What to work on —
Your task is to write out only the lines running from the line with "Model this scene" to the line with "COL = S.collection", both ends kept, with no images.

Rows from a 3D scene dataset

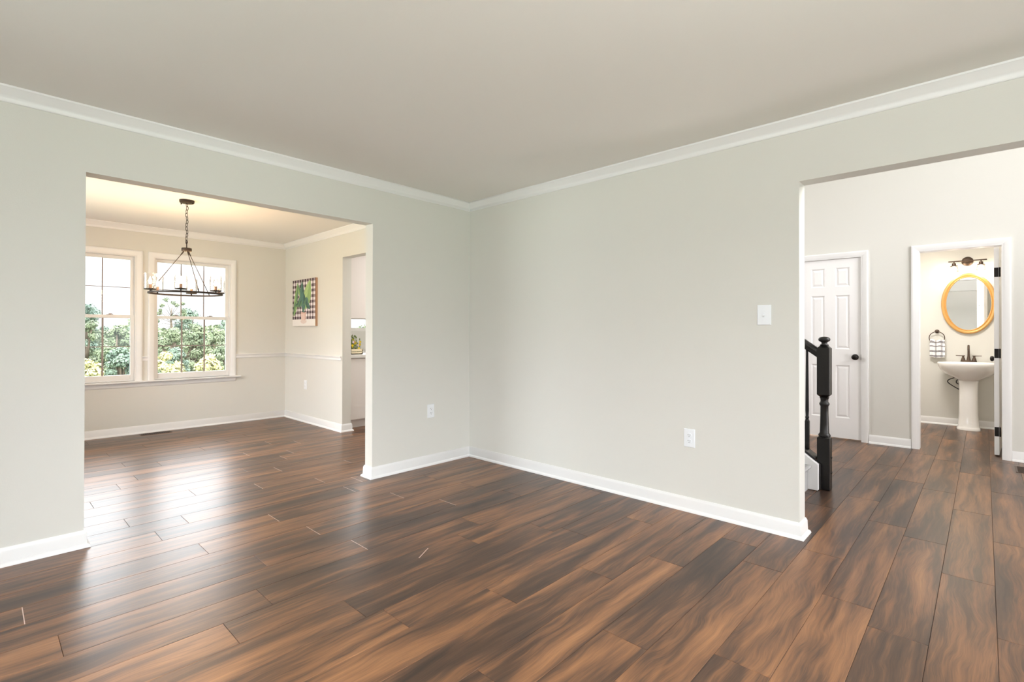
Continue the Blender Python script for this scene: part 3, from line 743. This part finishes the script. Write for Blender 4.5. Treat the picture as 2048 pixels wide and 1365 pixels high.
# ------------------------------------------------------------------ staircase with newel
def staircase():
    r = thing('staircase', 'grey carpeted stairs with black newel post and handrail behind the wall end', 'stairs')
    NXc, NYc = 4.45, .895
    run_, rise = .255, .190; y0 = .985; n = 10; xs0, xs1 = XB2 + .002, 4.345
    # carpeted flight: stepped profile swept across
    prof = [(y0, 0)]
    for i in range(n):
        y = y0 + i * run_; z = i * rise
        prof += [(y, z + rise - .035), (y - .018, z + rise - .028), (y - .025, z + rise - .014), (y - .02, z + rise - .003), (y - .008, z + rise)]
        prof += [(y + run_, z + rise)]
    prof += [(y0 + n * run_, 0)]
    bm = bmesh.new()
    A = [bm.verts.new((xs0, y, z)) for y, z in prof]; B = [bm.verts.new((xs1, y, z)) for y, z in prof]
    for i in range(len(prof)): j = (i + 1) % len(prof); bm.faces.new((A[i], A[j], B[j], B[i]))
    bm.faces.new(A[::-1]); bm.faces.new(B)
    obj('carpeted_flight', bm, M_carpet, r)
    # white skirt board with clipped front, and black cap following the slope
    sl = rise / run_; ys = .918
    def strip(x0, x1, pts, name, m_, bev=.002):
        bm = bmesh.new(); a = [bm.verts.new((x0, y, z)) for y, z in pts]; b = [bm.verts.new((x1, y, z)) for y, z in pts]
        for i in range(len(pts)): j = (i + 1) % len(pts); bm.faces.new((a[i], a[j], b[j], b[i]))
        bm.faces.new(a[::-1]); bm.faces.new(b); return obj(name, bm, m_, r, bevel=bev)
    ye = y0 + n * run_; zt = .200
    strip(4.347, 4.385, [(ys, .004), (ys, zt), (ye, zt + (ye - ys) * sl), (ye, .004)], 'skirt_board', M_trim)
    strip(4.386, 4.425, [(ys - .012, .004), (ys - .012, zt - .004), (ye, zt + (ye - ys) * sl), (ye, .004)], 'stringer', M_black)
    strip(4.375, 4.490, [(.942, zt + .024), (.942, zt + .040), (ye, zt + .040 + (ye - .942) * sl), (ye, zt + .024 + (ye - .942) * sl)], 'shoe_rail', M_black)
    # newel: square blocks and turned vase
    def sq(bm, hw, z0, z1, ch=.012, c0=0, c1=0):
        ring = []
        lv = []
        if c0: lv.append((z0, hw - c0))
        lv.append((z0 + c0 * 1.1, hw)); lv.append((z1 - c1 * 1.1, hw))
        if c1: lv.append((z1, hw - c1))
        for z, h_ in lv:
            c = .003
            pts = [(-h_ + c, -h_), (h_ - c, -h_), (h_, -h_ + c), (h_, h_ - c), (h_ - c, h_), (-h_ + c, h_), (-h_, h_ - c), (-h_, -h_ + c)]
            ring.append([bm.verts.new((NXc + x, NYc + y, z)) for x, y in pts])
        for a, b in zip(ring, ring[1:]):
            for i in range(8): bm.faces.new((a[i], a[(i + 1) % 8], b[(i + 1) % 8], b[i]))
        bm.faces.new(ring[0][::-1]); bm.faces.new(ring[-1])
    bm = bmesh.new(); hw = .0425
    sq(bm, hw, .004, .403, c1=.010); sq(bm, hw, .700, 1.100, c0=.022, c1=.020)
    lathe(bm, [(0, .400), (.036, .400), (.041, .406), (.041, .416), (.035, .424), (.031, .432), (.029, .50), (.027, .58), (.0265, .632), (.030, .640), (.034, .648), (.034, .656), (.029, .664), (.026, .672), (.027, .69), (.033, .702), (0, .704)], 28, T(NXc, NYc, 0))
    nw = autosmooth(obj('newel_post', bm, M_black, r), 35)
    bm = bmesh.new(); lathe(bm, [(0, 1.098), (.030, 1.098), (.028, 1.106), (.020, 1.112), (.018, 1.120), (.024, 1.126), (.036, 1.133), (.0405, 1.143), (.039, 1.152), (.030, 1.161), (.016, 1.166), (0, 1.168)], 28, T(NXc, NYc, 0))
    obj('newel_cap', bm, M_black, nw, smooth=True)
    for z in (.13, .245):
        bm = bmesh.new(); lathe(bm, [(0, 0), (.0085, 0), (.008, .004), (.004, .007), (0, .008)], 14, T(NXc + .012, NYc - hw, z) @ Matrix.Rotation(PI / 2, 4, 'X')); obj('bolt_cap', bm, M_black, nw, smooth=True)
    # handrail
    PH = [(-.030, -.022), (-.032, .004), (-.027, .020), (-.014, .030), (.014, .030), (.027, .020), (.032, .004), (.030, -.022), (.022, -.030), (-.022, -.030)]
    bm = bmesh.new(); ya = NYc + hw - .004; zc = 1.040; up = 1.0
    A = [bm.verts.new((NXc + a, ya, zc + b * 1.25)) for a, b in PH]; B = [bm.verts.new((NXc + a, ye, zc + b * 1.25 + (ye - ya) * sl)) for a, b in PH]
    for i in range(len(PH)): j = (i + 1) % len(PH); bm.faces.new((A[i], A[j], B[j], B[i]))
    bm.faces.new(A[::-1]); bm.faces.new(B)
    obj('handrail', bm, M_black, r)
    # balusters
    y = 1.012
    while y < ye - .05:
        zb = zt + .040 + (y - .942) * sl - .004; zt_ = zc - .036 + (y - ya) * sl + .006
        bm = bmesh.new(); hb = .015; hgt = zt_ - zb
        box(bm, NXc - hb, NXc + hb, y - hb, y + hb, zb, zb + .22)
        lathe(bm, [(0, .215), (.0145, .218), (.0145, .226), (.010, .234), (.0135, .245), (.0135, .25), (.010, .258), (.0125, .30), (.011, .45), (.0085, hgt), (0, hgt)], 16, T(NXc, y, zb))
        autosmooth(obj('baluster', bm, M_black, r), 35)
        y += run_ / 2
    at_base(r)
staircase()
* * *
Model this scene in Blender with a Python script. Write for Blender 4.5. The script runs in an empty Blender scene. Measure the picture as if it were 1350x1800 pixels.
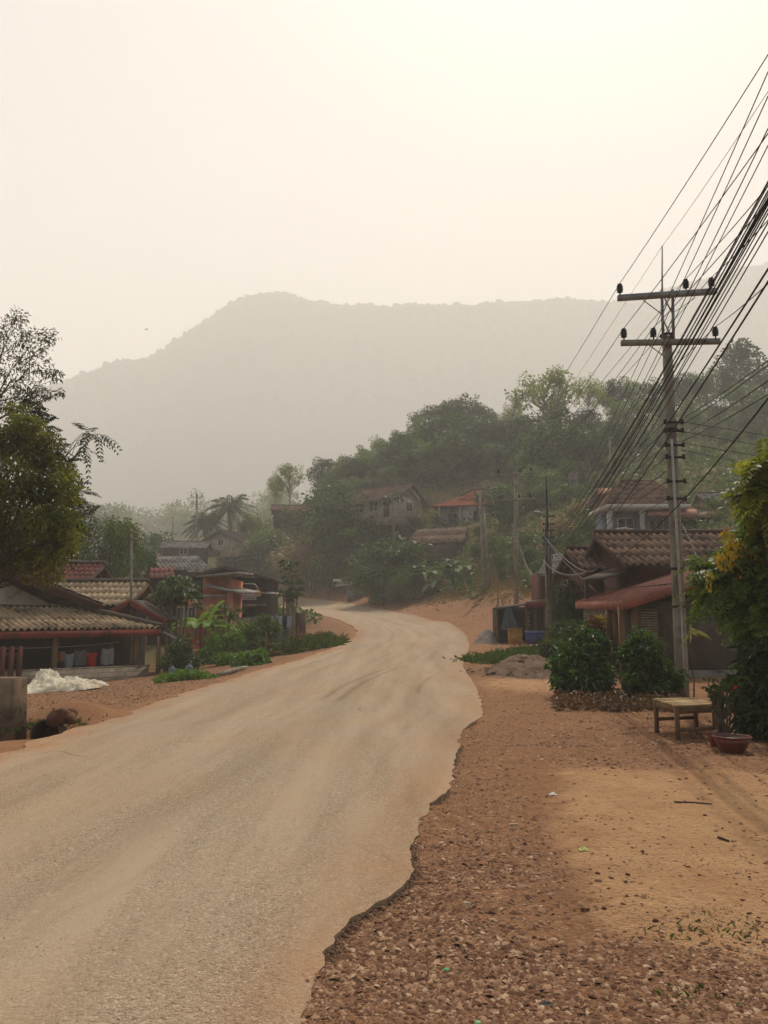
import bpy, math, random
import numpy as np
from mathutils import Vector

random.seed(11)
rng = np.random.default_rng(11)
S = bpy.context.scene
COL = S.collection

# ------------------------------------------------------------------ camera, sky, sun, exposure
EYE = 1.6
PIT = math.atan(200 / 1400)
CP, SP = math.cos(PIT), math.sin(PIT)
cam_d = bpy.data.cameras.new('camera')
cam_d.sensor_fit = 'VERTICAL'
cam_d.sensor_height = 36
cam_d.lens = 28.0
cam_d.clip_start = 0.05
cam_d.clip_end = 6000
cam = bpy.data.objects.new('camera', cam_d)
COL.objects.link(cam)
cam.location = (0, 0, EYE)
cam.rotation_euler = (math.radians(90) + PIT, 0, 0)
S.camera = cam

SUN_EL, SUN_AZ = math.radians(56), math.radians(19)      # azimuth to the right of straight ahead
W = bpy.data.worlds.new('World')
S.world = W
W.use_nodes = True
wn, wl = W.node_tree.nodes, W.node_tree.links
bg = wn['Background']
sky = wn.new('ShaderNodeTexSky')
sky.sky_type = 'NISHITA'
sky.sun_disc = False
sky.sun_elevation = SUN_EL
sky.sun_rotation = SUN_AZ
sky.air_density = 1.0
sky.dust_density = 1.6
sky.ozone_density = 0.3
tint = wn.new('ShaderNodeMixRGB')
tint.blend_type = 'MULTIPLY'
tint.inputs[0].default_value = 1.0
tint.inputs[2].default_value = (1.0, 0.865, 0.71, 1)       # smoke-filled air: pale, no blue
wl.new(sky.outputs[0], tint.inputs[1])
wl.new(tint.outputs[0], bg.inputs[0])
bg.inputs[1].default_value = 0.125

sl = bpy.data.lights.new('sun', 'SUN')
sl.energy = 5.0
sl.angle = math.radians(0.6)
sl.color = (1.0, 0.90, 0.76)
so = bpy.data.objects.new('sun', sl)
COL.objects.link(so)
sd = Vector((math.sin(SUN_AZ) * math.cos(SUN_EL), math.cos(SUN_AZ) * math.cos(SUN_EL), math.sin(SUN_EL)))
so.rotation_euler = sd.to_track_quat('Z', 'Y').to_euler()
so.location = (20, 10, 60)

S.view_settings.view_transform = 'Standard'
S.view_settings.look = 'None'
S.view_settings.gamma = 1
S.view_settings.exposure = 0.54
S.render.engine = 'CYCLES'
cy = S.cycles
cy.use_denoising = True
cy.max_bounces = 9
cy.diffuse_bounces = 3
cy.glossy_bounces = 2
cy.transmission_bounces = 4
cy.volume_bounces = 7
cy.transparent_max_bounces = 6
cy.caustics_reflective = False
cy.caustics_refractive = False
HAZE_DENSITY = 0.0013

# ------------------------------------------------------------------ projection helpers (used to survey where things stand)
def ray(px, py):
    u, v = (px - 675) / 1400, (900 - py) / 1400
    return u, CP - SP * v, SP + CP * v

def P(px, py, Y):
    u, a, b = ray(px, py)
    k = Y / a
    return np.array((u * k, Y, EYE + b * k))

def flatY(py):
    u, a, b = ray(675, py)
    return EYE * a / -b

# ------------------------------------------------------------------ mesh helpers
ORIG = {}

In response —
Model this scene in Blender with a Python script. Write for Blender 4.5. The script runs in an empty Blender scene. Measure the picture as if it were 1350x1800 pixels.
import bpy, math, random
import numpy as np
from mathutils import Vector

random.seed(11)
rng = np.random.default_rng(11)
S = bpy.context.scene
COL = S.collection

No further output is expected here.